**Requirement**:
Reproduce, character for character, the lines below from the first through the one with "COL = scene.collection". Leave pictures out.

## Start

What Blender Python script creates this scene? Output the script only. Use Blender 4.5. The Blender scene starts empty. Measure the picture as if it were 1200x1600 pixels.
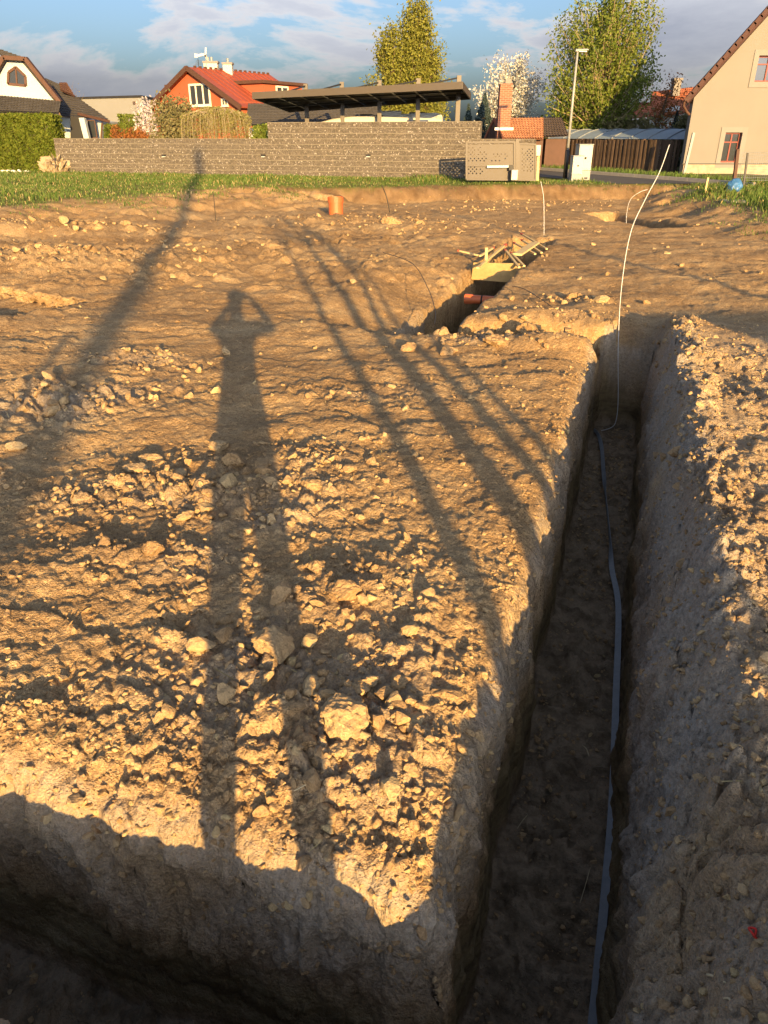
import bpy, math, random
import numpy as np
from mathutils import Vector, Matrix
random.seed(7); rng = np.random.default_rng(7)
R = math.radians
scene = bpy.context.scene
COL = scene.collection

# ------------------------------------------------------------------ camera, sky, sun, exposure
H = 1.65                       # eye height of the photographer
PITCH = 27.0
FPX = 1155.0                   # focal length of the photograph in its own pixels (1200 x 1600)
SUN_EL, SUN_AZ = 10.5, -10.8   # shadows run forwards and slightly to the left
cam_d = bpy.data.cameras.new('camera'); cam = bpy.data.objects.new('camera', cam_d); COL.objects.link(cam)
cam.location = (0, 0, H); cam.rotation_euler = (R(90 - PITCH), 0, 0)
cam_d.sensor_fit = 'VERTICAL'; cam_d.sensor_height = 36; cam_d.sensor_width = 27
cam_d.lens = FPX / 1600 * 36
cam_d.clip_start = 0.05; cam_d.clip_end = 6000
scene.camera = cam
scene.render.resolution_x = 768; scene.render.resolution_y = 1024
scene.view_settings.view_transform = 'Standard'; scene.view_settings.look = 'None'
scene.view_settings.gamma = 1; scene.view_settings.use_curve_mapping = False
scene.view_settings.exposure = 1.53
SHD = (math.sin(R(SUN_AZ)), math.cos(R(SUN_AZ)))     # direction the shadows run along the ground

world = bpy.data.worlds.new('World'); scene.world = world; world.use_nodes = True
nt = world.node_tree; N = nt.nodes; L = nt.links; N.clear()
def nd(tree, t, **kw):
    n = tree.nodes.new(t)
    for k, v in kw.items(): setattr(n, k, v)
    return n
out = nd(nt, 'ShaderNodeOutputWorld'); bg = nd(nt, 'ShaderNodeBackground'); bg.inputs[1].default_value = 0.108
sky = nd(nt, 'ShaderNodeTexSky'); sky.sky_type = 'NISHITA'; sky.sun_disc = False
sky.sun_elevation = R(SUN_EL); sky.sun_rotation = R(180 + SUN_AZ); sky.air_density = 0.9; sky.dust_density = 4.2; sky.ozone_density = 2.0
tc = nd(nt, 'ShaderNodeTexCoord')
mp = nd(nt, 'ShaderNodeMapping'); mp.inputs['Scale'].default_value = (1, 1, 3.4); mp.inputs['Location'].default_value = (2.3, 0.4, 1.1)
L.new(tc.outputs['Generated'], mp.inputs[0])
def noise(tree, vec, scale, detail=5, rough=0.55, dist=0.0):
    n = nd(tree, 'ShaderNodeTexNoise'); n.inputs['Scale'].default_value = scale; n.inputs['Detail'].default_value = detail
    n.inputs['Roughness'].default_value = rough; n.inputs['Distortion'].default_value = dist
    if vec is not None: tree.links.new(vec, n.inputs['Vector'])
    return n
def ramp(tree, fac, stops):
    r = nd(tree, 'ShaderNodeValToRGB'); e = r.color_ramp.elements
    while len(e) < len(stops): e.new(0.5)
    for i, (p, c) in enumerate(stops):
        e[i].position = p; e[i].color = (c, c, c, 1) if isinstance(c, (int, float)) else (*c, 1)
    tree.links.new(fac, r.inputs[0]); return r
def mixc(tree, fac, a, b, mode='MIX'):
    m = nd(tree, 'ShaderNodeMix', data_type='RGBA', blend_type=mode)
    for sock, v in ((m.inputs[0], fac), (m.inputs[6], a), (m.inputs[7], b)):
        if isinstance(v, (int, float)): sock.default_value = v
        elif isinstance(v, tuple): sock.default_value = (*v, 1)
        else: tree.links.new(v, sock)
    return m.outputs[2]
def mth(tree, op, a, b=0.0, clamp=False):
    m = nd(tree, 'ShaderNodeMath', operation=op, use_clamp=clamp)
    for i, v in enumerate((a, b)):
        if isinstance(v, (int, float)): m.inputs[i].default_value = v
        else: tree.links.new(v, m.inputs[i])
    return m.outputs[0]
cn = noise(nt, mp.outputs[0], 3.1, 8, 0.60, 0.25)           # cloud puffs
cb = noise(nt, mp.outputs[0], 0.9, 2, 0.5)                   # where the cover is thick
cov = mth(nt, 'ADD', cn.outputs['Fac'], mth(nt, 'MULTIPLY', mth(nt, 'SUBTRACT', cb.outputs['Fac'], 0.5), 0.75))
sx = nd(nt, 'ShaderNodeSeparateXYZ'); L.new(tc.outputs['Generated'], sx.inputs[0])
low = ramp(nt, sx.outputs['Z'], [(0.0, 0.15), (0.06, 0.09), (0.12, 0.05), (0.40, 0.0)])          # cover closes up towards the horizon
cov = mth(nt, 'ADD', cov, low.outputs[0])
cm = ramp(nt, cov, [(0.49, 0.0), (0.535, 0.85), (0.70, 0.96)])
bw_ = nd(nt, 'ShaderNodeRGBToBW'); L.new(sky.outputs[0], bw_.inputs[0])
cs = ramp(nt, cov, [(0.49, (1.25, 1.18, 1.14)), (0.565, (0.90, 0.90, 0.99)), (0.72, (0.62, 0.66, 0.79))])   # bright rims, greyer cores
skc = mixc(nt, 0.15, mixc(nt, 1.0, sky.outputs[0], (0.66, 0.78, 0.95), 'MULTIPLY'), mixc(nt, 1.0, bw_.outputs[0], (0.80, 0.86, 0.98), 'MULTIPLY'))
clc = mixc(nt, 1.0, cs.outputs[0], mth(nt, 'MAXIMUM', bw_.outputs[0], 1.45), 'MULTIPLY')          # clouds scatter some light even where the air is dim
L.new(mixc(nt, cm.outputs[0], skc, clc), bg.inputs[0]); L.new(bg.outputs[0], out.inputs[0])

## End

**Output for this task**:
What Blender Python script creates this scene? Output the script only. Use Blender 4.5. The Blender scene starts empty. Measure the picture as if it were 1200x1600 pixels.
import bpy, math, random
import numpy as np
from mathutils import Vector, Matrix
random.seed(7); rng = np.random.default_rng(7)
R = math.radians
scene = bpy.context.scene
COL = scene.collection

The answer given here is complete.